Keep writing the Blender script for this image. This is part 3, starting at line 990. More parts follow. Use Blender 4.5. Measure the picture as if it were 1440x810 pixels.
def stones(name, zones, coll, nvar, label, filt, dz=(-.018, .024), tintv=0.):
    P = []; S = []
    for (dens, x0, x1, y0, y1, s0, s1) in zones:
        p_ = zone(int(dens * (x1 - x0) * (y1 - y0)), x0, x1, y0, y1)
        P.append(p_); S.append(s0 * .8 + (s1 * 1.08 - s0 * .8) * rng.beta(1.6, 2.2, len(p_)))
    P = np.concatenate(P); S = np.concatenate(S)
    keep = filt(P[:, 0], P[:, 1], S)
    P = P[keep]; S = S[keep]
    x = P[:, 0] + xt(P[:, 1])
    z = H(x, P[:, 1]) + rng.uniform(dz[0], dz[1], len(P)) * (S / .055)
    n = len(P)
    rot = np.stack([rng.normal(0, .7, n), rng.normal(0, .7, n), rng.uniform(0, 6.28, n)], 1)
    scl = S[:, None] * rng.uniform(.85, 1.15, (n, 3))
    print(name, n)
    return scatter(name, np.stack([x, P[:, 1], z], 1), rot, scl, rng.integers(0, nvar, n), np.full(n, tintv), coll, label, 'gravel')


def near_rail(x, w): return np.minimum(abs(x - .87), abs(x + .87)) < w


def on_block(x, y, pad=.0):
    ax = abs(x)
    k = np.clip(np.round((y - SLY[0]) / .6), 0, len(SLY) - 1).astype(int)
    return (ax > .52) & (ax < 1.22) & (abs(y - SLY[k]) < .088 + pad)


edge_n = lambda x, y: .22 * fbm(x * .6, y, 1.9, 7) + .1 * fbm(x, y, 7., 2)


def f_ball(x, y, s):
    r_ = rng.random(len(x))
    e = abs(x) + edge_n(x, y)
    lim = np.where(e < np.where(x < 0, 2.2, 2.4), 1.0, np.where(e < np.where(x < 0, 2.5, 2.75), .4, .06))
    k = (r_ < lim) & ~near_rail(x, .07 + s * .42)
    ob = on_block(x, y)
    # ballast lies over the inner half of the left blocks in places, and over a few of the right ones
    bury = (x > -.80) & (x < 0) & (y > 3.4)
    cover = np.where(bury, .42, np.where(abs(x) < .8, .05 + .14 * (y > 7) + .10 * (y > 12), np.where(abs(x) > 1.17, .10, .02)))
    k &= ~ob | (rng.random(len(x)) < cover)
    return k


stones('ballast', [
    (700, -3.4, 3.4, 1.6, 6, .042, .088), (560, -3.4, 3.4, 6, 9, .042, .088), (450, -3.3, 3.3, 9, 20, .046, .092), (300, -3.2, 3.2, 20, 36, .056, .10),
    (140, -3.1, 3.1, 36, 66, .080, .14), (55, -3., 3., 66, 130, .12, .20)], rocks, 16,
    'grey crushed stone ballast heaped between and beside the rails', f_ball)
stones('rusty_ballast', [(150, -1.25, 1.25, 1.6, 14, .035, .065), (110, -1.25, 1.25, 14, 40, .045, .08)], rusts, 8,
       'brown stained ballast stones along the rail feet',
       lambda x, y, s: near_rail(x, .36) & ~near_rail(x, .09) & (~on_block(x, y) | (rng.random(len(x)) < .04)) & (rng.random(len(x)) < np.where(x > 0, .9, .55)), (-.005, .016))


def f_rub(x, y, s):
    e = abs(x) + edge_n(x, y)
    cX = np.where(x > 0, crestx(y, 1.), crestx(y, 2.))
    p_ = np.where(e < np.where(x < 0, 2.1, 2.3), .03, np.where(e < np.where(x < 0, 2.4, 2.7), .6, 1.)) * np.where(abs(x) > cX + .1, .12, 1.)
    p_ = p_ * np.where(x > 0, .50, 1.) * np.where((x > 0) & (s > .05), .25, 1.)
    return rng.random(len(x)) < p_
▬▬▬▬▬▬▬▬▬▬
» **WHAT NEEDS TO BE DONE**
Verbatim output is expected for the lines from the start of the data to the line in which "return (ax >" appears, both included.

» **TASK RESPONSE**
Keep writing the Blender script for this image. This is part 3, starting at line 990. More parts follow. Use Blender 4.5. Measure the picture as if it were 1440x810 pixels.
def stones(name, zones, coll, nvar, label, filt, dz=(-.018, .024), tintv=0.):
    P = []; S = []
    for (dens, x0, x1, y0, y1, s0, s1) in zones:
        p_ = zone(int(dens * (x1 - x0) * (y1 - y0)), x0, x1, y0, y1)
        P.append(p_); S.append(s0 * .8 + (s1 * 1.08 - s0 * .8) * rng.beta(1.6, 2.2, len(p_)))
    P = np.concatenate(P); S = np.concatenate(S)
    keep = filt(P[:, 0], P[:, 1], S)
    P = P[keep]; S = S[keep]
    x = P[:, 0] + xt(P[:, 1])
    z = H(x, P[:, 1]) + rng.uniform(dz[0], dz[1], len(P)) * (S / .055)
    n = len(P)
    rot = np.stack([rng.normal(0, .7, n), rng.normal(0, .7, n), rng.uniform(0, 6.28, n)], 1)
    scl = S[:, None] * rng.uniform(.85, 1.15, (n, 3))
    print(name, n)
    return scatter(name, np.stack([x, P[:, 1], z], 1), rot, scl, rng.integers(0, nvar, n), np.full(n, tintv), coll, label, 'gravel')


def near_rail(x, w): return np.minimum(abs(x - .87), abs(x + .87)) < w


def on_block(x, y, pad=.0):
    ax = abs(x)
    k = np.clip(np.round((y - SLY[0]) / .6), 0, len(SLY) - 1).astype(int)
    return (ax > .52) & (ax < 1.22) & (abs(y - SLY[k]) < .088 + pad)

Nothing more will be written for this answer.